Please return the full listing below without altering anything.

━━━━

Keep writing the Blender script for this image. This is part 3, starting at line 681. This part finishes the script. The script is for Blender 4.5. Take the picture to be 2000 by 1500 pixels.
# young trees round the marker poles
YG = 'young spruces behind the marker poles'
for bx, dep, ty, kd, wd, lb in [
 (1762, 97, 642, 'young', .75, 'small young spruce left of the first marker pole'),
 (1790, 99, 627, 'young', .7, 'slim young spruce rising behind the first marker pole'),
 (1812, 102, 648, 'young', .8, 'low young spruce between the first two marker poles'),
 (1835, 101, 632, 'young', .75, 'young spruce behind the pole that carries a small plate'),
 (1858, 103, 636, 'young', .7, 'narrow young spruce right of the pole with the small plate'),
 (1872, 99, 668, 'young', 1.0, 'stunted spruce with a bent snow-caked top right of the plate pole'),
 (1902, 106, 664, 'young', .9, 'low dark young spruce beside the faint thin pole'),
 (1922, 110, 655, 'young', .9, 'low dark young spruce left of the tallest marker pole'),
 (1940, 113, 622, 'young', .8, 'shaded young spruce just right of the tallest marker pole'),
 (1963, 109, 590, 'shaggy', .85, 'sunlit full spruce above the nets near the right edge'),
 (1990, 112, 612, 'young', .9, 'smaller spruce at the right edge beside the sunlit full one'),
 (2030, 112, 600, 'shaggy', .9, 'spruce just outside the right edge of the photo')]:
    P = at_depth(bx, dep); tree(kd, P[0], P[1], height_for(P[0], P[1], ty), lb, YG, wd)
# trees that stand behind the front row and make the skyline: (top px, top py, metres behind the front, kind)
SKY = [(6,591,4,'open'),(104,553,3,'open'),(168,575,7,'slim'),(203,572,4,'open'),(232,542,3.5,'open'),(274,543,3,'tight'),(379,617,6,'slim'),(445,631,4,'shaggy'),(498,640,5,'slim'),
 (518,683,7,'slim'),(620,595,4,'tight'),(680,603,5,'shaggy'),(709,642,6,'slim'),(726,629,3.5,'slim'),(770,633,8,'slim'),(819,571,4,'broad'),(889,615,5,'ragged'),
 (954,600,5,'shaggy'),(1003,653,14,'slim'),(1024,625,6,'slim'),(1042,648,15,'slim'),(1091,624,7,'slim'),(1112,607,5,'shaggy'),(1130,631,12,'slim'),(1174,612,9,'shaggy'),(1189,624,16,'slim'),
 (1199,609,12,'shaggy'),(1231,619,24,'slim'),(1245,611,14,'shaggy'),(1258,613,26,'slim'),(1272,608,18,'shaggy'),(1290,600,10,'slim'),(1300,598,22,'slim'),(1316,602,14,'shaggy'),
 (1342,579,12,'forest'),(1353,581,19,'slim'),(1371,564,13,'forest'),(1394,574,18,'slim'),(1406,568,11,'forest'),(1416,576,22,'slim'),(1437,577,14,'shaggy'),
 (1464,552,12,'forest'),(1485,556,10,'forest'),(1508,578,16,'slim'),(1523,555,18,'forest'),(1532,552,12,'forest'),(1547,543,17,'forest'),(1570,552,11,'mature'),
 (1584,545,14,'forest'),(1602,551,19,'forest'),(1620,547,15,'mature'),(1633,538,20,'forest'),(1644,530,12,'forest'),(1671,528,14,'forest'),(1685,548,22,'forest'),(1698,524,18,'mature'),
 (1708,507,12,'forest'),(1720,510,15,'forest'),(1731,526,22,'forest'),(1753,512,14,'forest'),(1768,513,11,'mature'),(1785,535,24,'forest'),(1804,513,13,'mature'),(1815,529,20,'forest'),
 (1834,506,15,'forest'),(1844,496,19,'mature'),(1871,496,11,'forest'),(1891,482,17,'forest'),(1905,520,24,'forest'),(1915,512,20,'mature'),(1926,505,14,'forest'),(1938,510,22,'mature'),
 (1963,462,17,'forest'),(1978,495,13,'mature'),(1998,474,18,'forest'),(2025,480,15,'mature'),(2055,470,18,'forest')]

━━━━

Task answer
Keep writing the Blender script for this image. This is part 3, starting at line 681. This part finishes the script. The script is for Blender 4.5. Take the picture to be 2000 by 1500 pixels.
# young trees round the marker poles
YG = 'young spruces behind the marker poles'
for bx, dep, ty, kd, wd, lb in [
 (1762, 97, 642, 'young', .75, 'small young spruce left of the first marker pole'),
 (1790, 99, 627, 'young', .7, 'slim young spruce rising behind the first marker pole'),
 (1812, 102, 648, 'young', .8, 'low young spruce between the first two marker poles'),
 (1835, 101, 632, 'young', .75, 'young spruce behind the pole that carries a small plate'),
 (1858, 103, 636, 'young', .7, 'narrow young spruce right of the pole with the small plate'),
 (1872, 99, 668, 'young', 1.0, 'stunted spruce with a bent snow-caked top right of the plate pole'),
 (1902, 106, 664, 'young', .9, 'low dark young spruce beside the faint thin pole'),
 (1922, 110, 655, 'young', .9, 'low dark young spruce left of the tallest marker pole'),
 (1940, 113, 622, 'young', .8, 'shaded young spruce just right of the tallest marker pole'),
 (1963, 109, 590, 'shaggy', .85, 'sunlit full spruce above the nets near the right edge'),
 (1990, 112, 612, 'young', .9, 'smaller spruce at the right edge beside the sunlit full one'),
 (2030, 112, 600, 'shaggy', .9, 'spruce just outside the right edge of the photo')]:
    P = at_depth(bx, dep); tree(kd, P[0], P[1], height_for(P[0], P[1], ty), lb, YG, wd)
# trees that stand behind the front row and make the skyline: (top px, top py, metres behind the front, kind)
SKY = [(6,591,4,'open'),(104,553,3,'open'),(168,575,7,'slim'),(203,572,4,'open'),(232,542,3.5,'open'),(274,543,3,'tight'),(379,617,6,'slim'),(445,631,4,'shaggy'),(498,640,5,'slim'),
 (518,683,7,'slim'),(620,595,4,'tight'),(680,603,5,'shaggy'),(709,642,6,'slim'),(726,629,3.5,'slim'),(770,633,8,'slim'),(819,571,4,'broad'),(889,615,5,'ragged'),
 (954,600,5,'shaggy'),(1003,653,14,'slim'),(1024,625,6,'slim'),(1042,648,15,'slim'),(1091,624,7,'slim'),(1112,607,5,'shaggy'),(1130,631,12,'slim'),(1174,612,9,'shaggy'),(1189,624,16,'slim'),
 (1199,609,12,'shaggy'),(1231,619,24,'slim'),(1245,611,14,'shaggy'),(1258,613,26,'slim'),(1272,608,18,'shaggy'),(1290,600,10,'slim'),(1300,598,22,'slim'),(1316,602,14,'shaggy'),
 (1342,579,12,'forest'),(1353,581,19,'slim'),(1371,564,13,'forest'),(1394,574,18,'slim'),(1406,568,11,'forest'),(1416,576,22,'slim'),(1437,577,14,'shaggy'),
 (1464,552,12,'forest'),(1485,556,10,'forest'),(1508,578,16,'slim'),(1523,555,18,'forest'),(1532,552,12,'forest'),(1547,543,17,'forest'),(1570,552,11,'mature'),
 (1584,545,14,'forest'),(1602,551,19,'forest'),(1620,547,15,'mature'),(1633,538,20,'forest'),(1644,530,12,'forest'),(1671,528,14,'forest'),(1685,548,22,'forest'),(1698,524,18,'mature'),
 (1708,507,12,'forest'),(1720,510,15,'forest'),(1731,526,22,'forest'),(1753,512,14,'forest'),(1768,513,11,'mature'),(1785,535,24,'forest'),(1804,513,13,'mature'),(1815,529,20,'forest'),
 (1834,506,15,'forest'),(1844,496,19,'mature'),(1871,496,11,'forest'),(1891,482,17,'forest'),(1905,520,24,'forest'),(1915,512,20,'mature'),(1926,505,14,'forest'),(1938,510,22,'mature'),
 (1963,462,17,'forest'),(1978,495,13,'mature'),(1998,474,18,'forest'),(2025,480,15,'mature'),(2055,470,18,'forest')]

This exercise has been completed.